(RECORD SET):
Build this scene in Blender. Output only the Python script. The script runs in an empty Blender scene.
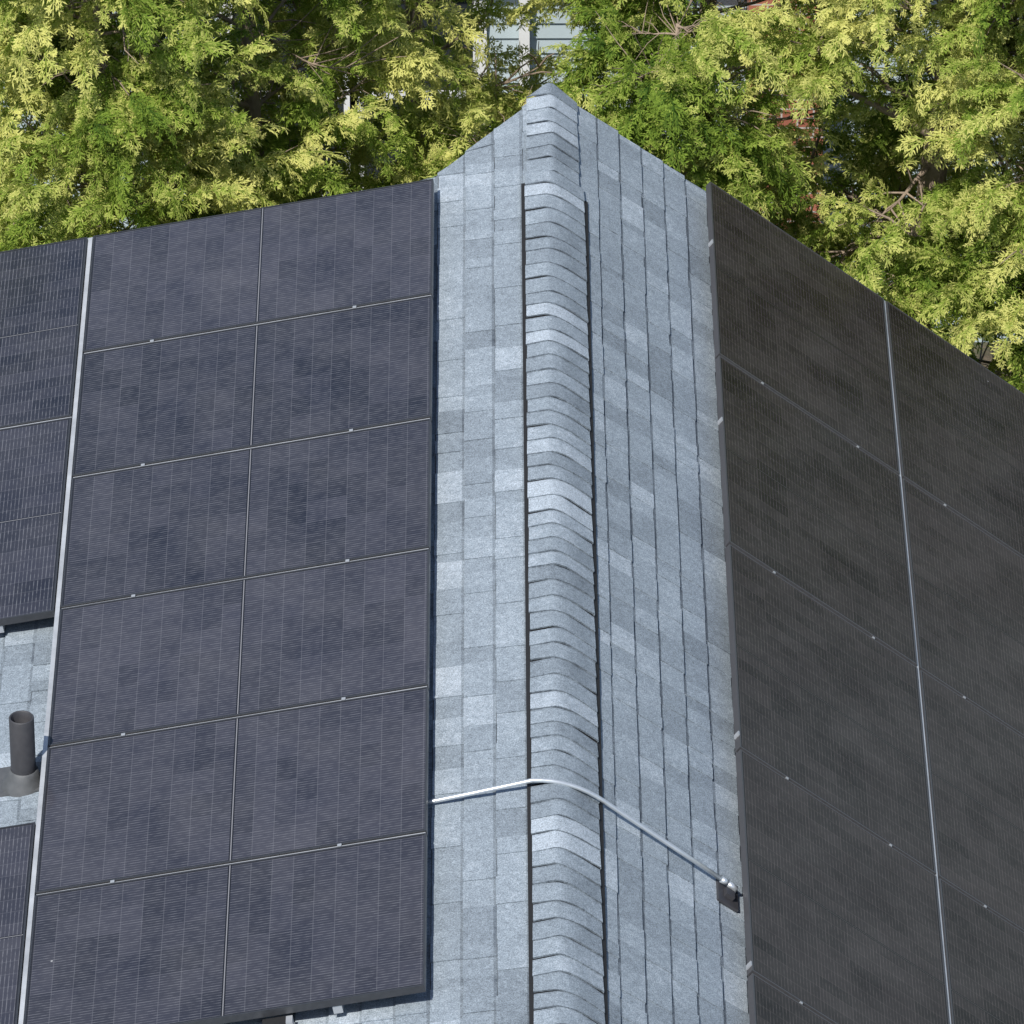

* * *

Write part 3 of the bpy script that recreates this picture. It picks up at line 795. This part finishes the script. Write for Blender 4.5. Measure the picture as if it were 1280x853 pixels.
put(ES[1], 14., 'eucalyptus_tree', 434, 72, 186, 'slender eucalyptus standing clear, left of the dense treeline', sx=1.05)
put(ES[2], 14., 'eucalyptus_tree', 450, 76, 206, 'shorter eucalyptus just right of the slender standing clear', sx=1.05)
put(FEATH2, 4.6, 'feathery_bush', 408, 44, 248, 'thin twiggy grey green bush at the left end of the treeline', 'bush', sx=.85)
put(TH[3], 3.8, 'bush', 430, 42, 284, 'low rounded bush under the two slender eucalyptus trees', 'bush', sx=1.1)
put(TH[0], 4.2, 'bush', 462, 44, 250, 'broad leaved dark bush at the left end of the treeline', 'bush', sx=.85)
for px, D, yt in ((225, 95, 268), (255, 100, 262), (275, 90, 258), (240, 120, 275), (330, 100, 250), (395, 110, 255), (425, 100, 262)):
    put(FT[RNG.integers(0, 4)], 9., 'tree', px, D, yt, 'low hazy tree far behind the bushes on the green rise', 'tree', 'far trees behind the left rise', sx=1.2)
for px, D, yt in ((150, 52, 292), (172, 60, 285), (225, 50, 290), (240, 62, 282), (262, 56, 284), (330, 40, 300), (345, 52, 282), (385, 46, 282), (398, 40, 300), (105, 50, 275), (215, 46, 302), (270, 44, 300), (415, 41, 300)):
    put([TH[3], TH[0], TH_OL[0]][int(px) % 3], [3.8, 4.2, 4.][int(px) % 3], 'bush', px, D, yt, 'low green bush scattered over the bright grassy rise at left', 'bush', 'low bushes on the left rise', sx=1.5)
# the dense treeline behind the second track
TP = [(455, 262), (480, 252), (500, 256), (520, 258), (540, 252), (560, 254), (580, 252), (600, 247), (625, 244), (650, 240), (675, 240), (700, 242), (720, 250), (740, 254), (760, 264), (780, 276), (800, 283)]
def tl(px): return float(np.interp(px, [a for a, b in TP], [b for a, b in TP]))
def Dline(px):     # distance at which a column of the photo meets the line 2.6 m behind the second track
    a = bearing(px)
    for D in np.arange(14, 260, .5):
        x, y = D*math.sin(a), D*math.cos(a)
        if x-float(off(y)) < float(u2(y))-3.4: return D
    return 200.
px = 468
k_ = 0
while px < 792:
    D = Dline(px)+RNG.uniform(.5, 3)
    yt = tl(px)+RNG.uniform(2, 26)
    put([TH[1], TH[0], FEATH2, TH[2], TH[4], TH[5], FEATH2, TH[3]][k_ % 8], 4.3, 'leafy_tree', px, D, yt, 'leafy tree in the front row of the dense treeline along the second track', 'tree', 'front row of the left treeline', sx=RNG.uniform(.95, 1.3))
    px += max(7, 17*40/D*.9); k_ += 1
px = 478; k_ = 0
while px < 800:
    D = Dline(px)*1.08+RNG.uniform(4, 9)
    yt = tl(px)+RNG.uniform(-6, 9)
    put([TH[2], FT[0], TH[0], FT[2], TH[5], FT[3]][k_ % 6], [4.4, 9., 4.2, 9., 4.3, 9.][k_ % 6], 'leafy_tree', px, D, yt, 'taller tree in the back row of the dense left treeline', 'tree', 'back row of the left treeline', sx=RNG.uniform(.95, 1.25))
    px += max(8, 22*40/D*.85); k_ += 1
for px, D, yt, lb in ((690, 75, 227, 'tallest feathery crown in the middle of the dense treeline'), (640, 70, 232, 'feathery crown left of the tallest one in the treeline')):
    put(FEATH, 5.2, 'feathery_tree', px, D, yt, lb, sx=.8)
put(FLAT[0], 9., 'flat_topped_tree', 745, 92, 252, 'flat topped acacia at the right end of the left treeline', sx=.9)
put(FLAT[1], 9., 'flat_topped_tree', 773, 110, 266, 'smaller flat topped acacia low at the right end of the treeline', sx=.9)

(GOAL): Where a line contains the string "second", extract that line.

(THE REPLY):
# the dense treeline behind the second track
def Dline(px):     # distance at which a column of the photo meets the line 2.6 m behind the second track
    put([TH[1], TH[0], FEATH2, TH[2], TH[4], TH[5], FEATH2, TH[3]][k_ % 8], 4.3, 'leafy_tree', px, D, yt, 'leafy tree in the front row of the dense treeline along the second track', 'tree', 'front row of the left treeline', sx=RNG.uniform(.95, 1.3))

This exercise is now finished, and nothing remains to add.